PROBLEM STATEMENT:
Counting only lines that hold "this", give the total and nothing more.

(Scene modeling code data)
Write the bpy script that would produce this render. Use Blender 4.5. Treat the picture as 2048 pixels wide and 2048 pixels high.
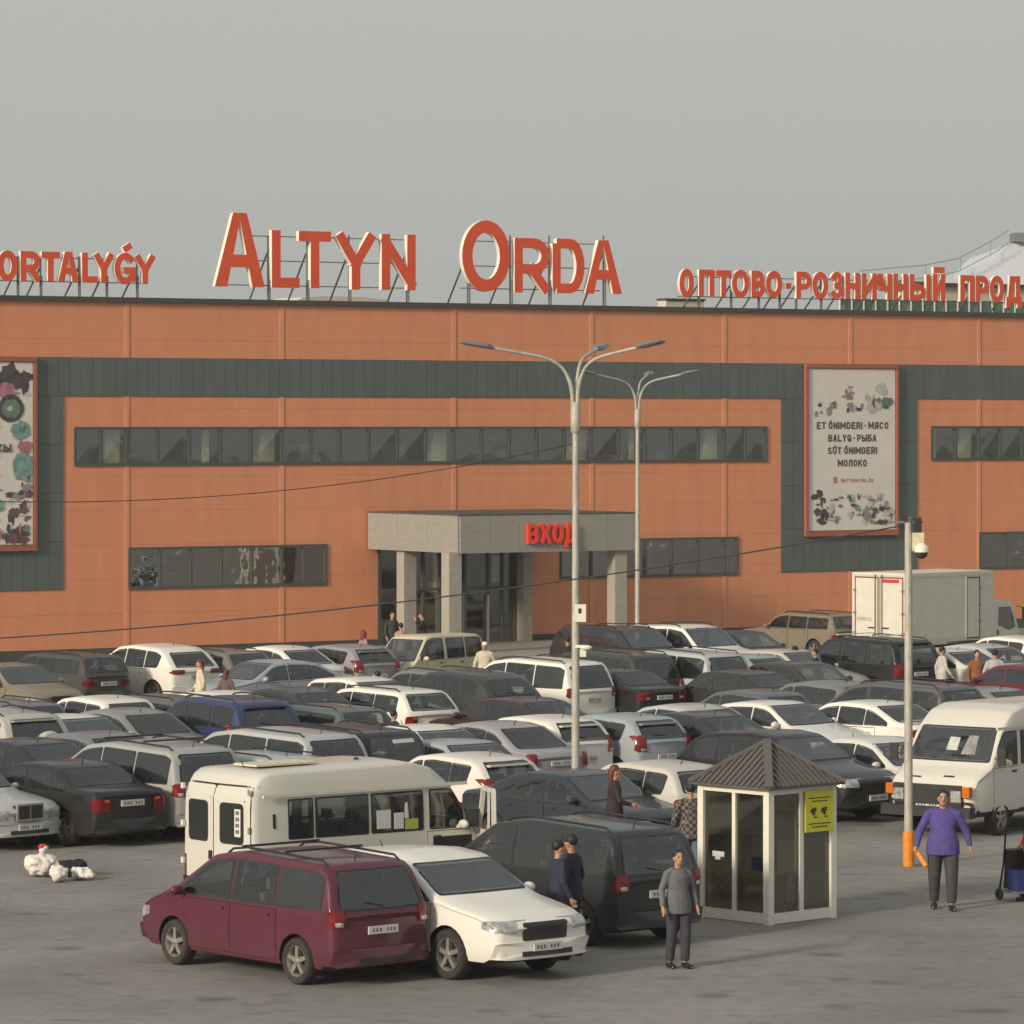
import bpy, bmesh, math, random
import numpy as np
from mathutils import Vector, Matrix
from mathutils.bvhtree import BVHTree
R = math.radians
rnd = random.Random(7)
for o in list(bpy.data.objects): bpy.data.objects.remove(o)
SC = bpy.context.scene
COL = SC.collection

# ------------------------------------------------------------ camera, sky, sun, exposure
CAM_H, FPX, HORIZ = 7.8, 8500.0, 840.0          # eye height, focal length and horizon row on a 2048 grid
cd = bpy.data.cameras.new('camera'); cam = bpy.data.objects.new('camera', cd); COL.objects.link(cam)
cam.location = (0, 0, CAM_H); cam.rotation_euler = (R(90), 0, 0)
cd.sensor_width = 36; cd.lens = FPX / 2048 * 36; cd.shift_y = -(1024 - HORIZ) / 2048
cd.clip_start = 1; cd.clip_end = 3000
SC.camera = cam
SUN_EL, SUN_B = R(20), R(48)
w = bpy.data.worlds.new('World'); SC.world = w; w.use_nodes = True
nt = w.node_tree; nt.nodes.clear()
sky = nt.nodes.new('ShaderNodeTexSky'); sky.sky_type = 'NISHITA'; sky.sun_disc = False
sdir = Vector((-math.cos(SUN_B) * math.cos(SUN_EL), -math.sin(SUN_B) * math.cos(SUN_EL), math.sin(SUN_EL)))
sky.sun_elevation = SUN_EL; sky.sun_rotation = math.atan2(sdir.x, sdir.y)
sky.air_density = 1.0; sky.dust_density = 6.0; sky.ozone_density = 1.0
mx = nt.nodes.new('ShaderNodeMix'); mx.data_type = 'RGBA'; mx.inputs[0].default_value = 0.80
mx.inputs[7].default_value = (3.92, 4.02, 3.82, 1)
bgn = nt.nodes.new('ShaderNodeBackground'); bgn.inputs[1].default_value = 0.1
wo = nt.nodes.new('ShaderNodeOutputWorld')
nt.links.new(sky.outputs[0], mx.inputs[6]); nt.links.new(mx.outputs[2], bgn.inputs[0]); nt.links.new(bgn.outputs[0], wo.inputs[0])
sl = bpy.data.lights.new('sun', 'SUN'); sl.energy = 2.4; sl.angle = R(9); sl.color = (1.0, 0.88, 0.72)
so = bpy.data.objects.new('sun', sl); COL.objects.link(so); so.location = (-30, 0, 40)
so.rotation_euler = (-sdir).to_track_quat('-Z', 'Y').to_euler()
vs = SC.view_settings; vs.view_transform = 'Standard'; vs.look = 'None'; vs.exposure = 0.47; vs.gamma = 1; vs.use_curve_mapping = False
SC.cycles.max_bounces = 6; SC.cycles.diffuse_bounces = 3; SC.cycles.glossy_bounces = 3; SC.cycles.transparent_max_bounces = 8

# ------------------------------------------------------------ helpers
def scale_at(py, h):            # pixels per metre (2048 grid) of a point seen at row py and standing h above ground
    return (py - HORIZ) / (CAM_H - h)
def P(px, py, h):               # the place on the ground below that point
    s = scale_at(py, h); return Vector(((px - 1024) / s, FPX / s, 0))
def PS(px, s): return Vector(((px - 1024) / s, FPX / s, 0))

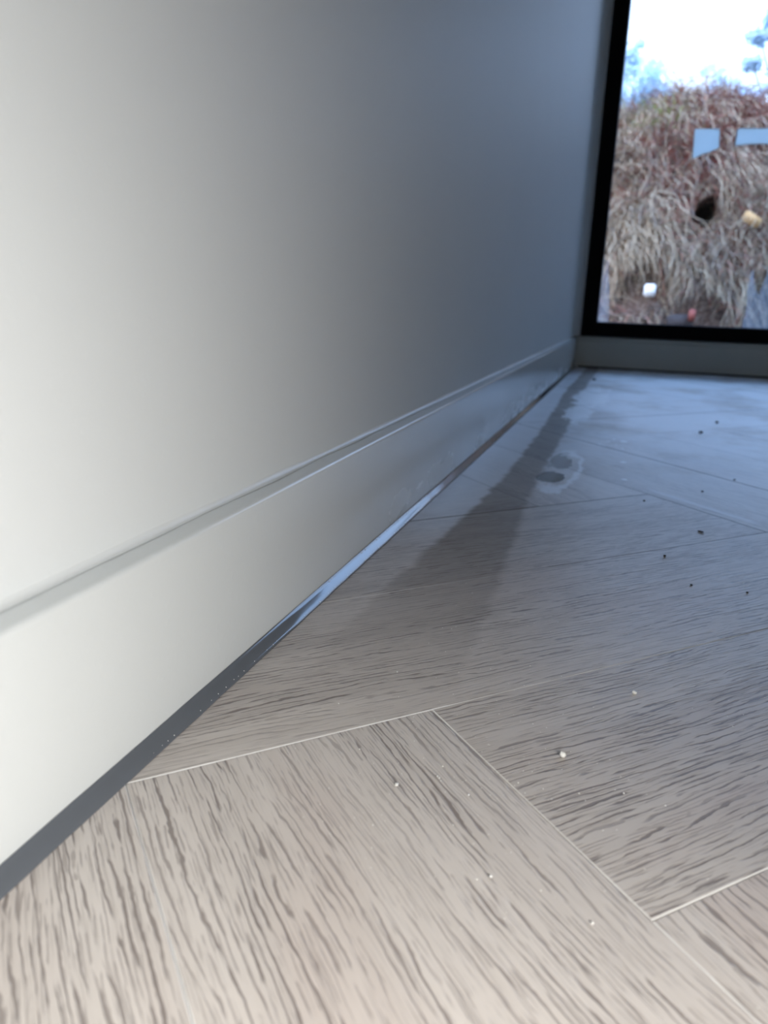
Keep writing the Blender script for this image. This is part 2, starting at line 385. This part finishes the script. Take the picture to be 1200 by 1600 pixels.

ANSWER TO THE TASK:
2